For the next couple of months we’ll be hitting on logos. And we don’t mean we’ll be taking them out for drinks — we do that with YOU. Our team has extensive experience with design, and we’d like to slide some insider’s knowledge your way. If you’re deciding whether a new logo is on the books for your business, take some notes from this logo case study about one of our wildly accomplished clients.

Full Circle Soils & Compost owners Craig and Cody Witt are hardcore soil nerds, and we’re thankful for it. Their compost company based in Gardnerville, NV sells all natural, Nevada-made products to both domestic and commercial clients. Their products are unbelievable, the owners are knowledgeable and fun, but when we met them they didn’t have a logo that represented all the awesome stuff they do.

Before we met with them, we did what any pair of designer’s eyes would do to an unfamilliar company: judge it from afar. By this, of course, we mean we took a long hard look at their logo. From the original design, we saw a small company involved in ranching of some sort — and who might be stuck in their ways.

Here’s the deal, even if you knew the owners only by handshake, you’d know the original logo was misleading.

Full Circle Logo

The left logo in the image above is, you guessed it, the old logo. In this example, the company name is inside of the circle, creating lots of white space with low legibility. This posed a problem when the logo was resized for smaller packaging: it was hard to make out the business name at all. While their decision to use a picture of their farm is a historical sentiment for their family, it’s more business owner centric than consumer centric. The thin lettering and pastoral image implied they’ve been around for a while, but what they actually DO was unclear with this logo.

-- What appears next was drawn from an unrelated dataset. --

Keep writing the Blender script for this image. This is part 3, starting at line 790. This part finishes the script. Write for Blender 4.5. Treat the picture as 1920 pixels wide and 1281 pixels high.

Full Circle sells products that provide energy to plant life and we wanted to make a logo that expressed all of this. Here’s what we came up with:

Full Circle Logo

Full Circle’s original logo was bland, drab and unexciting. Owners Craig and Cody are full of energy. They’re excited about what they do and they bring that kind of life and excitement into every room and every parcel of land they step onto. The rebranded logo is a more accurate face to Full Circle.


Apply It!

  1. Your logo should create a direct connection between consumers and your product. In the example, the first logo doesn’t visually mention soil, compost or Full Circle’s values. After strategizing with the owners over a beer, they revealed the fun side of soil science with their contagious optimism. We gave them a logo that helped their audience understand just how cool that is.
  2. Make sure your logo can easily be resized without losing its shape, legibility and overal impact.
  3. Consider the overall feeling of your logo: how does it make you feel upon first impression?
  4. As we’ve said before, the logo is only a part of the brand. In order to create a well-rounded, in-depth brand we use The Code, which helps balance the written messaging aspects of the brand with the visual messaging.